RWBY. God damn that series had so much potential and they have just continued to squander it with every single new season.

At least I can spend the next month or so fantasizing about how good Ice Queendom could be before it comes out and reality sets in and I have to accept that the actual product rarely ever lives up to expectations.

Well, I guess if you never planned to take the show seriously, then yea it reached its full potential. Otherwise, you might consider it a bit of a poorly written mess.

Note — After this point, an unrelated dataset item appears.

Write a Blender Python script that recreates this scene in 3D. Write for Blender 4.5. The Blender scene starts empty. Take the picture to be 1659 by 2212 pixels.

I dunno, man, if you somehow manage to get to the point where the 4th serial killer is introduced, or the 2 cults try to take over the town at the same time, or the part with the underground prison boxing ring, or the weird gay tickle fetish video thing, or the weirdly-incestuous-twins-except-one-of-them-has-been-dead-since-episode-one-and-his-corpse-gets-used-in-multiple-subplots part, or the third secret twin sibling has been introduced, or the part where they do a flashback that is literally the breakfast club AND the satanic panic over D&D in the 90s at the same time, and are still trying to take the show seriously, I really just think you haven't been paying attention.

The show really does its best to give you every single opportunity to jump off the 'taking it seriously' train and on the road to comedyville starting at the very beginning of season 2. It honestly shocked me to learn how many people DIDN'T get the memo that Riverdale stopped giving a single shit about doing anything other than being as stupid as possible a looooong time ago.